Most recently social media has been abuzz with the interview with Asad Haider in Seattle Weekly. Titled, “A Marxist Critiques Identity Politics,” it is a perfect example of how the “Marxists” have embraced the most right wing politics of the Democratic Party and catered to the punch line of the Trumpistas. Guys like this generally keep their heads down when powerful movements like Black Lives Matter blow up – then come back later to explain how they are all wrong. And in fact they argue that capitalism has managed to “resolve” the problem of racism so we should really move on to class. He states: “a governmental system which was once defined by the exclusion of people of color on the basis of legal forms of white supremacy, now suddenly was altered by the successes of the Civil Rights movement.” Oh joy. The Civil Rights Movement was a success. Race is so passé. Look through it for more zingers. The Black Panther Party is here recast as a group multinational-working-class Marxists – because they had differences with cultural nationalists like the US Organization. Note to Marxoids: they were called the BLACK Panther Party for a reason. And there are plenty of anti-imperialist Marxists, real Marxists, to be found not only in the BPP but also in Vietnam, Cuba, and elsewhere.

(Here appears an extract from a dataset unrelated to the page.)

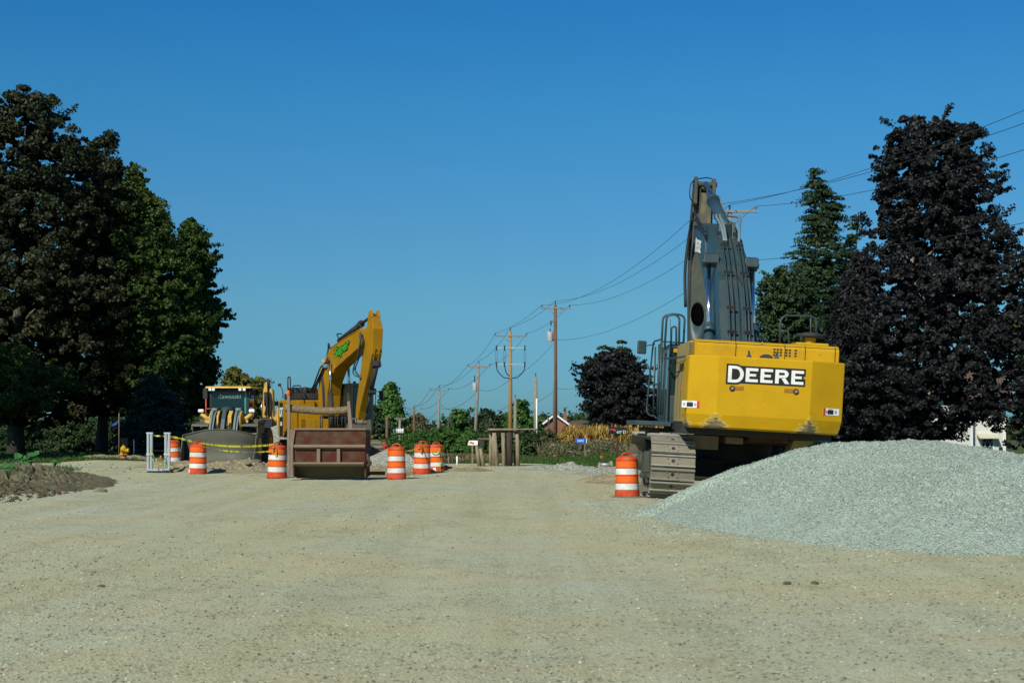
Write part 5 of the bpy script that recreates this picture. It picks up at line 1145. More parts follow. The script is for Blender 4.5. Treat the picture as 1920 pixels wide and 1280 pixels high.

For the most part, the leftists who attack what they call identity politics are taking a cue from Todd Gitlin, former SDS president and long time scold against the radical uprisings of the 60’s. He coined the term identity politics in the 1990’s to demean and attack the struggles of various communities targeted by modern imperialism. Of course, these polemics, from Gitlin on until today, set up a straw dog argument, focusing on a caricature of activism that is sometimes seen on college campuses, something I would describe as “personal identity politics.” This phenomenon is a form of petty bourgeois, subjective politics. So personal identity politics is basically about how I’m feeling, what I’m complaining about, without reference to the broader struggle of targeted populations. I could go on about that phenomenon at length but that is not the point here. The opportunists of the left have used this straw dog to attack all national liberation, all anti-patriarchal struggles as “dividing the working class.”

But the truth is, imperialism has already divided the working class. The challenge is to understand the forms that oppression takes and to mount real struggles, popular movements, to defeat that oppression and win real participatory democracy.